The Twiza Project emerges from the human rights crises occurring locally, nationally, and internationally. It draws together young adults located in the Algeria, Morocco, Kurdistan, and the United States who want to imagine, then build, an alternative future marked by greater cultural, economic, and political freedoms. It works to build a public space in which everyone has the right and ability to participate.

As such, The Twiza Project attempts to speak back to the sectarian divisions, often coupled with polarized debate, that have radicalized a politics premised on bigotry and hate. Such politics have led to an increase of hate crimes in local communities and a rise in global intolerance towards political/economic refugees. The Twiza Project offers a platform through which individuals, groups, and communities effected by this political dynamic can engage in productive discussions about the meaning of tolerance, diversity, peace, and human rights. It then enables participants to move their dialogues into pragmatic actions, actual steps toward change.

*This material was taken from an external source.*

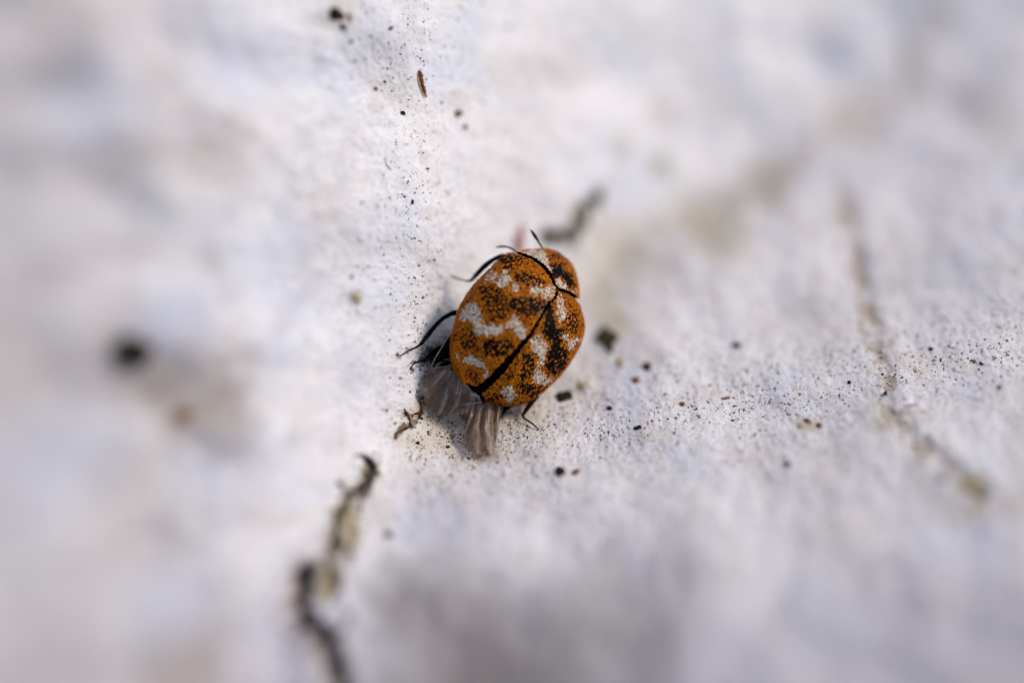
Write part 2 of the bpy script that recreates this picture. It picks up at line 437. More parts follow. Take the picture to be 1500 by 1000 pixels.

The Twiza Project is premised on the belief such work is particularly important for global youth, whose actions as a generation will either solve or exacerbate the radicalized and hate-based politics in which they are moving toward adulthood. Indeed, the project emerged from dialogues among citizen-based and refugee youth from Algeria, the United States, and United Kingdom who were enrolled in a series of university courses over the past two years. These young adults used their personal insights, emerging from distinct geographic locations, to develop a common space to discuss the meaning of concepts, such as democracy, human rights, and civil society.  The dialogues then became a means to consider how they might help actively create and support inclusive societies. Collective actions then followed.

The term “Twiza,” was chosen to frame the work of this project since it speaks to the communal act of individuals coming together to build a material structure to support a neighbor, such as  barn or house. This project intends the term to speak to the collective work of these youth – and those that follow – who actively work to build their societies and to build a the material structures which can support human rights for everyone in their community.

And it is within that collaborative spirit that we will undertake our work together.